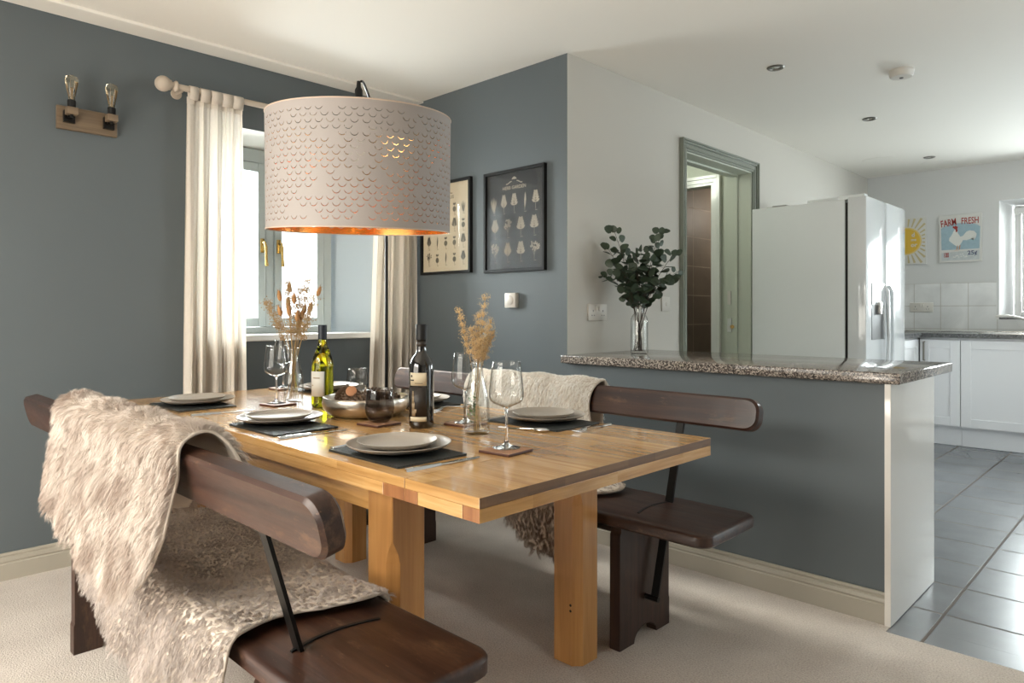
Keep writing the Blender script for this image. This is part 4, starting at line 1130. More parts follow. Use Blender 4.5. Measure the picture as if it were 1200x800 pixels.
b = BM(); tube(b, [(0, 0, 0), (0, 0, .05), (.0, -.0, .075)], [.022, .02, .018], 14); obj('tap_body', b, M['chrome'], t, True, 40)
b = BM(); tube(b, bez([(0, 0, .06), (-.02, -.02, .10), (-.12, -.07, .135), (-.24, -.14, .155), (-.26, -.15, .13)], 14), .011, 12); obj('spout', b, M['white_plastic'], t, True, 40)
b = BM(); tube(b, [(0, 0, .075), (.02, 0, .10), (.09, .0, .12)], .007, 10); obj('lever', b, M['chrome'], t, True, 40)

# kitchen pictures
RXD = Matrix.Rotation(PI/2, 4, 'X')
t = thing('farm_print', 'square hen print lettered in red on the end kitchen wall', 'picture', (2.052, D, 1.764))
w, h = .327, .425
b = BM(); box(b, -w/2, w/2, -.018, -.0005, -h/2, h/2, .002); cv = obj('canvas', b, M['canvas'], t)
def flat(pts, y, mat, name, parent):
    bm = BM(); bm.faces.new([bm.verts.new((x, y, z)) for x, z in pts]); return obj(name, bm, mat, parent)
Y = -.0184
flat([(-.145, -.10), (.145, -.10), (.15, .10)] + [(.15*math.cos(a)*1.0, .085+.05*math.sin(a)) for a in [.2+k*.3 for k in range(10)]] + [(-.15, .10)], Y, M['pale_blue'], 'blue_ground', cv)
flat([(-.145, -.195), (.145, -.195), (.145, -.11), (-.145, -.125)], Y, simple('pale_grey_ink', (.50, .53, .53), .7, var=.2, vscale=40), 'lower_band', cv)
hen = [(-.052, .062), (-.040, .085), (-.024, .078), (-.020, .05), (.002, .012), (.022, .020), (.045, .052), (.070, .064), (.105, .056), (.124, .030), (.118, -.002), (.104, -.022), (.098, .0), (.080, -.012), (.048, -.022), (.022, -.018), (.008, -.045), (-.010, -.072), (-.032, -.068), (-.058, -.045), (-.086, -.018), (-.084, .006), (-.066, .030)]
bm = BM(); bm.faces.new([bm.verts.new((x, Y-.0004, z)) for x, z in hen]); bmesh.ops.triangulate(bm, faces=bm.faces[:]); obj('hen', bm, M['hen_white'], cv)
flat([(-.058, .095), (-.056, .112), (-.044, .106), (-.036, .116), (-.026, .106), (-.016, .102), (-.022, .088), (-.020, .062), (-.032, .052), (-.036, .078), (-.048, .090)], Y-.0006, M['red_ink'], 'comb', cv)
bm = BM()
for x in (-.022, -.004):
    bm.faces.new([bm.verts.new((x+dx, Y-.0004, z)) for dx, z in ((0, -.060), (.006, -.060), (.0, -.10), (-.03, -.115), (-.006, -.10))])
obj('legs', bm, M['orange_ink'], cv)
text('lettering', 'FARM', .075, Matrix.Translation((-.090, Y-.0006, .140)) @ Matrix.Rotation(-.13, 4, 'Y') @ RXD @ Matrix.Diagonal((.66, 1.15, 1, 1)), M['red_ink'], cv, .0002, bold=.0012)
text('lettering', 'FRESH', .07, Matrix.Translation((.074, Y-.0006, .148)) @ RXD @ Matrix.Diagonal((.70, 1.15, 1, 1)), M['red_ink'], cv, .0002, bold=.0008)
text('lettering', '25¢', .052, Matrix.Translation((.092, Y-.0006, -.135)) @ RXD, simple('navy_ink', (.06, .07, .14), .7), cv, .0002, bold=.001)
text('lettering', '100', .046, Matrix.Translation((-.108, Y-.0006, -.148)) @ RXD @ Matrix.Diagonal((.6, 1.3, 1, 1)), M['red_ink'], cv, .0002, bold=.0012)
bm = BM()
for k in range(14):
    x = -.05+k*.0085+random.uniform(-.003, .003); z = -.15+random.uniform(-.02, .012)
    bm.faces.new([bm.verts.new((x+.006*math.cos(a), Y-.0005, z+.0045*math.sin(a))) for a in [k2*PI/4 for k2 in range(8)]])
obj('egg_pattern', bm, M['hen_white'], cv)
t = thing('sun_print', 'white print with a mustard sun and rays, half hidden behind the fridge door', 'picture', (1.62, D, 1.766))
w, h = .330, .43
b = BM(); box(b, -w/2, w/2, -.018, -.0005, -h/2, h/2, .002); cv = obj('canvas', b, M['canvas'], t)
flat([(.128*math.cos(2*PI*k/40), .128*math.sin(2*PI*k/40)) for k in range(40)], Y-.0003, simple('pale_yellow_ink', (.68, .52, .20), .7), 'sun_ring', cv)
flat([(.115*math.cos(2*PI*k/40), .115*math.sin(2*PI*k/40)) for k in range(40)], Y-.0004, M['yellow'], 'sun_disc', cv)
bm = BM()
for k in range(28):
    a = 2*PI*(k+.5)/28; c, s = math.cos(a), math.sin(a)
    rmax = min((w/2-.008)/max(abs(c), 1e-3), (h/2-.008)/max(abs(s), 1e-3))
    bm.faces.new([bm.verts.new((r*math.cos(a+d), Y-.0002, r*math.sin(a+d))) for r, d in ((.134, -.035), (rmax*.985, -.045), (rmax*.985, .045), (.134, .035))])
obj('sun_rays', bm, simple('ochre_ray_ink', (.50, .42, .24), .7), cv)
for s_, x, z, sz in (('d', .058, .055, .055), ('me', .062, .010, .035), ('or', .065, -.038, .055)):
    text('lettering', s_, sz, Matrix.Translation((x, Y-.0008, z)) @ RXD, M['canvas'], cv, .0002, bold=.001)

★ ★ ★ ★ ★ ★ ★

*Your task*: Restate each line from the start of the listing through the line bearing "obj('lever', b, M['chrome'], t, True, 40)" word for word. Drop the pictures.

*Solution to this problem*:
Keep writing the Blender script for this image. This is part 4, starting at line 1130. More parts follow. Use Blender 4.5. Measure the picture as if it were 1200x800 pixels.
b = BM(); tube(b, [(0, 0, 0), (0, 0, .05), (.0, -.0, .075)], [.022, .02, .018], 14); obj('tap_body', b, M['chrome'], t, True, 40)
b = BM(); tube(b, bez([(0, 0, .06), (-.02, -.02, .10), (-.12, -.07, .135), (-.24, -.14, .155), (-.26, -.15, .13)], 14), .011, 12); obj('spout', b, M['white_plastic'], t, True, 40)
b = BM(); tube(b, [(0, 0, .075), (.02, 0, .10), (.09, .0, .12)], .007, 10); obj('lever', b, M['chrome'], t, True, 40)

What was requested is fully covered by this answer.